● **Work instructions**: Present the data once more in exactly its original form.

● **Dataset section**:
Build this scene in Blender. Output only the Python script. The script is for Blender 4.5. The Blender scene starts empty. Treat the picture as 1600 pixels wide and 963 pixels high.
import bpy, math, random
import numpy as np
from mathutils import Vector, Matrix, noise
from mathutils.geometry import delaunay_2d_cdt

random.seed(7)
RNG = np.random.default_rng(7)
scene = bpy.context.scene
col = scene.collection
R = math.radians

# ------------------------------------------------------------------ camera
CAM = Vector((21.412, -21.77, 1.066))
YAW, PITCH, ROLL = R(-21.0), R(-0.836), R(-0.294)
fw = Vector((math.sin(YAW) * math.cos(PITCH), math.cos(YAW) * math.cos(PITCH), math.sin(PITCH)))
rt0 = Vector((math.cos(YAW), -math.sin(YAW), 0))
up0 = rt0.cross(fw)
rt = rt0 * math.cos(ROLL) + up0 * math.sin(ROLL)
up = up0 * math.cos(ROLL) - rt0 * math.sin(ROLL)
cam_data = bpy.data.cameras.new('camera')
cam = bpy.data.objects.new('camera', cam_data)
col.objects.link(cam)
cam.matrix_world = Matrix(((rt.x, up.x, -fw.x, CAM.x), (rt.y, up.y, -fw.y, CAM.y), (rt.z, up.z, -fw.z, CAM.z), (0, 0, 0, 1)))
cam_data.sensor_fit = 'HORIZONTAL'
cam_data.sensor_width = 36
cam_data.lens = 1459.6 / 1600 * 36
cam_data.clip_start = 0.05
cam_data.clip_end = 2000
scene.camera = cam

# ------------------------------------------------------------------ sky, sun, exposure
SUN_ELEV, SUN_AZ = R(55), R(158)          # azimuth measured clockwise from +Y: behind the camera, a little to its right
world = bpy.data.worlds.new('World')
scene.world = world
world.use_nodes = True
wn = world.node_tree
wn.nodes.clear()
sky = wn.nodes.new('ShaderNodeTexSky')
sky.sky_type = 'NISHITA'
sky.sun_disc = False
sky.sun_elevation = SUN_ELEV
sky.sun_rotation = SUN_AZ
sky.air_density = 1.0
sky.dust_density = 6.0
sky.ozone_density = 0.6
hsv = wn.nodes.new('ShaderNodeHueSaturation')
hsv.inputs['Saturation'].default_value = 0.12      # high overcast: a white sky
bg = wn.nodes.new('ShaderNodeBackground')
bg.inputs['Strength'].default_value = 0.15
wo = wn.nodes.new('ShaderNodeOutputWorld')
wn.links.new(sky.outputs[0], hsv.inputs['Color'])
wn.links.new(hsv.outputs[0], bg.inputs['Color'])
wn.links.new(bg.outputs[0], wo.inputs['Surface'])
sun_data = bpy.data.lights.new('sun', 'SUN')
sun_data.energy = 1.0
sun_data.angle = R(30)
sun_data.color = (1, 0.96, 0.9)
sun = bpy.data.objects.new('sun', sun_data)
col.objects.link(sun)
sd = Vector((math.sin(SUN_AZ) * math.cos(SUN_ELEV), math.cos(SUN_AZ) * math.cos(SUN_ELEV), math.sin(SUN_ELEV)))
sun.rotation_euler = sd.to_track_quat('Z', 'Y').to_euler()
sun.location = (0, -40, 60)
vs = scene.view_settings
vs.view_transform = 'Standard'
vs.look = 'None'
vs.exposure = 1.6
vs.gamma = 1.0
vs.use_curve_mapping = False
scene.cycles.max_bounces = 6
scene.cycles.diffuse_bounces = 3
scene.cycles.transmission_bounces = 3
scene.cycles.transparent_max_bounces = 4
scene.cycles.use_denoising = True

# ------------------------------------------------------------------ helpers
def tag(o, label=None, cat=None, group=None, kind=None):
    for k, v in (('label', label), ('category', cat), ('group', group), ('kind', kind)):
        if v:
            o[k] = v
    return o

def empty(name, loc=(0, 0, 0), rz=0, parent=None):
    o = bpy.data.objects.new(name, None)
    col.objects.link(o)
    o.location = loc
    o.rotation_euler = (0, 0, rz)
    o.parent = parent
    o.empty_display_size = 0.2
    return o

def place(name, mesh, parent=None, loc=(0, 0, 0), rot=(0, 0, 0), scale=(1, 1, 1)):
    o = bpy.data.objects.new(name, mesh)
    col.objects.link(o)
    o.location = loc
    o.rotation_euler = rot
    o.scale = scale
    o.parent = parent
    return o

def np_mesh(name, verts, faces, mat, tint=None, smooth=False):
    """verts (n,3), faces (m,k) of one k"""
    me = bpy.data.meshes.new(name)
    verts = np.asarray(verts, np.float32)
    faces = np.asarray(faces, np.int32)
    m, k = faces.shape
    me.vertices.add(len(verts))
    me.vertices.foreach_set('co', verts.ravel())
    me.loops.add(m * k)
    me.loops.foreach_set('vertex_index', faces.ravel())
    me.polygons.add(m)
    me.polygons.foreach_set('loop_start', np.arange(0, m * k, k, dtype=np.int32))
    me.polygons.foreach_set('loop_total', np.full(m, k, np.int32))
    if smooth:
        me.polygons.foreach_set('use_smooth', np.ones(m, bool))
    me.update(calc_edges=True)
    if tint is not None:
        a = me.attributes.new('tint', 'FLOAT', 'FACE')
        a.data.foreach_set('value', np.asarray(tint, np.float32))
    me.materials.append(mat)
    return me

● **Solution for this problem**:
Build this scene in Blender. Output only the Python script. The script is for Blender 4.5. The Blender scene starts empty. Treat the picture as 1600 pixels wide and 963 pixels high.
import bpy, math, random
import numpy as np
from mathutils import Vector, Matrix, noise
from mathutils.geometry import delaunay_2d_cdt

random.seed(7)
RNG = np.random.default_rng(7)
scene = bpy.context.scene
col = scene.collection
R = math.radians

# ------------------------------------------------------------------ camera
CAM = Vector((21.412, -21.77, 1.066))
YAW, PITCH, ROLL = R(-21.0), R(-0.836), R(-0.294)
fw = Vector((math.sin(YAW) * math.cos(PITCH), math.cos(YAW) * math.cos(PITCH), math.sin(PITCH)))
rt0 = Vector((math.cos(YAW), -math.sin(YAW), 0))
up0 = rt0.cross(fw)
rt = rt0 * math.cos(ROLL) + up0 * math.sin(ROLL)
up = up0 * math.cos(ROLL) - rt0 * math.sin(ROLL)
cam_data = bpy.data.cameras.new('camera')
cam = bpy.data.objects.new('camera', cam_data)
col.objects.link(cam)
cam.matrix_world = Matrix(((rt.x, up.x, -fw.x, CAM.x), (rt.y, up.y, -fw.y, CAM.y), (rt.z, up.z, -fw.z, CAM.z), (0, 0, 0, 1)))
cam_data.sensor_fit = 'HORIZONTAL'
cam_data.sensor_width = 36
cam_data.lens = 1459.6 / 1600 * 36
cam_data.clip_start = 0.05
cam_data.clip_end = 2000
scene.camera = cam

# ------------------------------------------------------------------ sky, sun, exposure
SUN_ELEV, SUN_AZ = R(55), R(158)          # azimuth measured clockwise from +Y: behind the camera, a little to its right
world = bpy.data.worlds.new('World')
scene.world = world
world.use_nodes = True
wn = world.node_tree
wn.nodes.clear()
sky = wn.nodes.new('ShaderNodeTexSky')
sky.sky_type = 'NISHITA'
sky.sun_disc = False
sky.sun_elevation = SUN_ELEV
sky.sun_rotation = SUN_AZ
sky.air_density = 1.0
sky.dust_density = 6.0
sky.ozone_density = 0.6
hsv = wn.nodes.new('ShaderNodeHueSaturation')
hsv.inputs['Saturation'].default_value = 0.12      # high overcast: a white sky
bg = wn.nodes.new('ShaderNodeBackground')
bg.inputs['Strength'].default_value = 0.15
wo = wn.nodes.new('ShaderNodeOutputWorld')
wn.links.new(sky.outputs[0], hsv.inputs['Color'])
wn.links.new(hsv.outputs[0], bg.inputs['Color'])
wn.links.new(bg.outputs[0], wo.inputs['Surface'])
sun_data = bpy.data.lights.new('sun', 'SUN')
sun_data.energy = 1.0
sun_data.angle = R(30)
sun_data.color = (1, 0.96, 0.9)
sun = bpy.data.objects.new('sun', sun_data)
col.objects.link(sun)
sd = Vector((math.sin(SUN_AZ) * math.cos(SUN_ELEV), math.cos(SUN_AZ) * math.cos(SUN_ELEV), math.sin(SUN_ELEV)))
sun.rotation_euler = sd.to_track_quat('Z', 'Y').to_euler()
sun.location = (0, -40, 60)
vs = scene.view_settings
vs.view_transform = 'Standard'
vs.look = 'None'
vs.exposure = 1.6
vs.gamma = 1.0
vs.use_curve_mapping = False
scene.cycles.max_bounces = 6
scene.cycles.diffuse_bounces = 3
scene.cycles.transmission_bounces = 3
scene.cycles.transparent_max_bounces = 4
scene.cycles.use_denoising = True

# ------------------------------------------------------------------ helpers
def tag(o, label=None, cat=None, group=None, kind=None):
    for k, v in (('label', label), ('category', cat), ('group', group), ('kind', kind)):
        if v:
            o[k] = v
    return o

def empty(name, loc=(0, 0, 0), rz=0, parent=None):
    o = bpy.data.objects.new(name, None)
    col.objects.link(o)
    o.location = loc
    o.rotation_euler = (0, 0, rz)
    o.parent = parent
    o.empty_display_size = 0.2
    return o

def place(name, mesh, parent=None, loc=(0, 0, 0), rot=(0, 0, 0), scale=(1, 1, 1)):
    o = bpy.data.objects.new(name, mesh)
    col.objects.link(o)
    o.location = loc
    o.rotation_euler = rot
    o.scale = scale
    o.parent = parent
    return o

def np_mesh(name, verts, faces, mat, tint=None, smooth=False):
    """verts (n,3), faces (m,k) of one k"""
    me = bpy.data.meshes.new(name)
    verts = np.asarray(verts, np.float32)
    faces = np.asarray(faces, np.int32)
    m, k = faces.shape
    me.vertices.add(len(verts))
    me.vertices.foreach_set('co', verts.ravel())
    me.loops.add(m * k)
    me.loops.foreach_set('vertex_index', faces.ravel())
    me.polygons.add(m)
    me.polygons.foreach_set('loop_start', np.arange(0, m * k, k, dtype=np.int32))
    me.polygons.foreach_set('loop_total', np.full(m, k, np.int32))
    if smooth:
        me.polygons.foreach_set('use_smooth', np.ones(m, bool))
    me.update(calc_edges=True)
    if tint is not None:
        a = me.attributes.new('tint', 'FLOAT', 'FACE')
        a.data.foreach_set('value', np.asarray(tint, np.float32))
    me.materials.append(mat)
    return me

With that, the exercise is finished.